4. Cecak di Dinding
Dikomandoi oleh Cathy Sharon, fragmen ini menyajikan kisah yang paling nakal. Ada hubungan seks yang harus dilakukan antara Sophia Latjuba (Saras), Yama Carlos (Taja), dan Tio Pakusadewo (Irwan). Dari kisah mereka ada filosofi cecak di dinding yang tersirat.
Cecak di Dinding bercerita tentang hubungan sesaat antara Saras dan Taja. Meski singkat, hubungan tersebut meninggalkan kesan mendalam diantara keduanya. Hingga Taja harus terlatih patah hati karena Saras lebih memilih untuk menikah Irwan yang juga sahabatnya.
Ku berserah dalam ketakberdayaan. Berbahagia dengan satu impian. Dan satu kejujuranku. Ku ingin jadi cecak di dindingmu.
5. Hanya Isyarat
Disutradarai oleh Happy Salma, fragmen ini menghadirkan lima backpacker yang melakukan perjalanan bersama untuk menemukan sesuatu yang dicintai dalam hidupnya. Ada Amanda Soekasah (Al), Hamish Daud Wylie (Raga), Fauzi Baadila (Tano), Rangga Djoned (Bayu), dan Prianggadi Adiyatama (Dali). Mereka dipertemukan dan saling berbagi cerita hidup masing-masing.
Hanya Isyarat bercerita tentang lima traveler yang bersua. Al jatuh cinta dengan Raga, namun hanya sebatas mengirim isyarat saja dengan melihat punggungnya. Sampai suatu malam, mereka melakukan permainan di bar pinggir pantai untuk mengetahui jati diri dari masing-masing pribadi yang menjalani kisah kasih yang tak pernah sampai.
Aku sampai di bagian bahwa aku telah jatuh cinta. Namun, orang itu hanya dapat ku gapai sebatas punggungnya saja. Seseorang yang hadir sekelebat bagai bintang jatuh yang lenyap keluar dari bingkai mata sebelum tangan ini sanggup mengejar. Seseorang yang hanya bisa ku kirimi isyarat sehalus udara, langit, awan, atau hujan.
Film Rectoverso yang diproduksi oleh Keana Production memang sangat layak diapresiasi. Kemasan film ini bagai paket komplit yang penuh esensi. Masing-masing fragmen memiliki 5 bagian yang sayang untuk dilewatkan.
Namun, tim produksi masih belum bisa merajut benang merah dalam setiap fragmen yang mampu diikat sehingga menjadi sinkronisasi utuh.

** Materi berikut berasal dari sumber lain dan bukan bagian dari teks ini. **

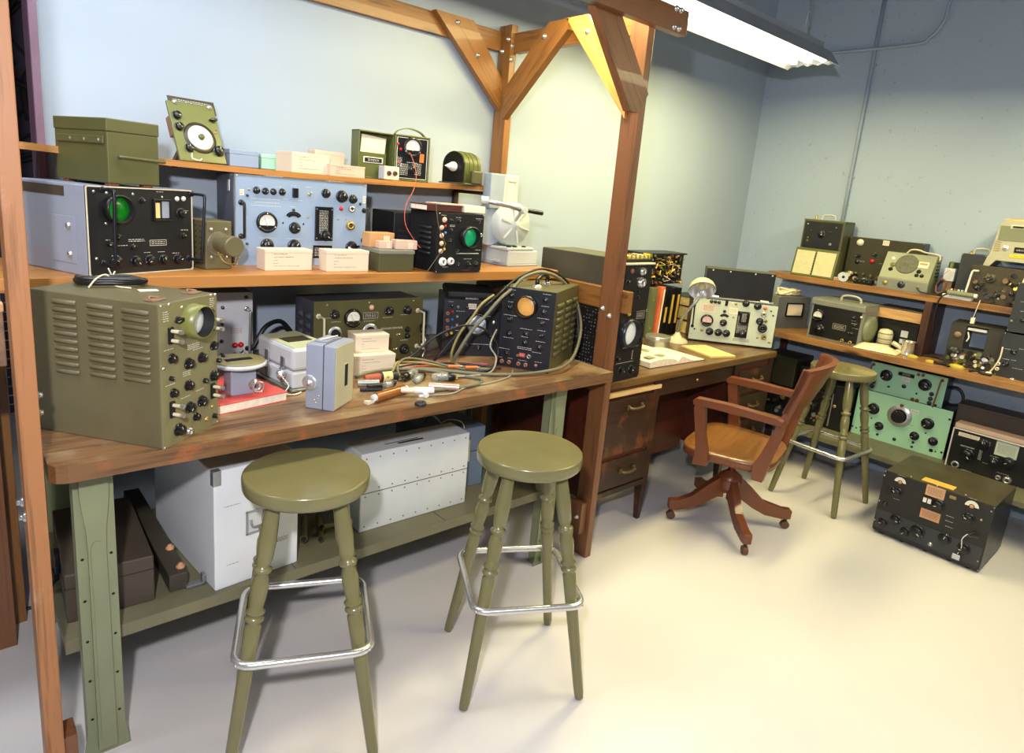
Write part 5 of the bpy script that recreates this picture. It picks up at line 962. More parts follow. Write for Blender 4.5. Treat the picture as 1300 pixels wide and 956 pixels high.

Adopsi gaya bertutur buku dan musik dibuat sangat tipis sehingga terasa membingungkan bagi awam. Biar bagaimanapun film tetap bertahan memberi pengaruh pada penonton untuk memaknai cinta dengan caranya sendiri.
Manis atau pahit cinta dalam film Rectoverso rasanya bisa dinikmati sepanjang masa. Jika penonton fokus menontonnya, maka film ini justru berhasil mengantarkan kisah cinta yang tak biasa. Ada cinta yang tak mampu diungkapkan sehingga penonton mudah terbawa pada kelemahan hati dan bersiap untuk ambyar. Pantas jika film Rectoverso mendapat penghargaan Jury Special Award dalam Asean International Film Festival & Awards (AIFFA) 2013 dan Market Prestige Screening untuk Festival De Cannes 2013 maupun Frankfurt Book Fair 2014.
Semoga saja tren film omnibus bisa hadir kembali di industri film local tahun ini. Banyak sineas muda dari kalangan independen bisa membuat kolaborasi untuk menghasilkan karya yang penuh inspirasi. Maju terus perfilman nasional kemarin, hari ini, sampai nanti!